Toevoeging: Hier is een korte uitwisseling over de kinpomp met een gevorderde beoefenaar.

Vraag 1: Deze kinpomp techniek heeft misschien wat tijd nodig om aan te wennen, want het is niet eenvoudig om de pranayama ademhaling te coördineren met het roteren. Ik wil ook wat halve rotaties proberen en dat een beetje onderzoeken omdat ik de dag nadat ik het geprobeerd had wat gevoeligheid en stijfheid had in mijn nek. Al zal ik wel volhouden en verder ontdekken want het is volledig consistent met mijn nekbewegingen en posities (automatische yoga) waar ik al mijn voordeel mee heb gedaan.
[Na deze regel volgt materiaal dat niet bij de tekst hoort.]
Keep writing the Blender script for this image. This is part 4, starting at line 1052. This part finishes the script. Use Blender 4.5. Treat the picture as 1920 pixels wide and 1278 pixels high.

Antwoord: Doe zeker niet teveel met de kinpomp. Gedeeltelijke rotaties, of wat voor jou werkt binnen je capaciteit, is de juiste manier om het aan te pakken. Soms kunnen automatische bewegingen wat overenthousiast worden, en moeten we ze beperken zodat ze binnen de grenzen blijven van wat voor ons een veilige beoefening is. Dit is een kwestie van het balanceren van onze bhakti en automatische bewegingen met wat goed ouderwets gezond verstand. Dit is goede self-pacing (het bepalen van je eigen tempo).

Vraag 2: De kinpomp (binnen mijn grenzen) voelt nu erg goed, en ik doe ook kechari fase 3 tijdens zowel pranayama als meditatie.

Antwoord: Dat klinkt allemaal erg goed. Geniet!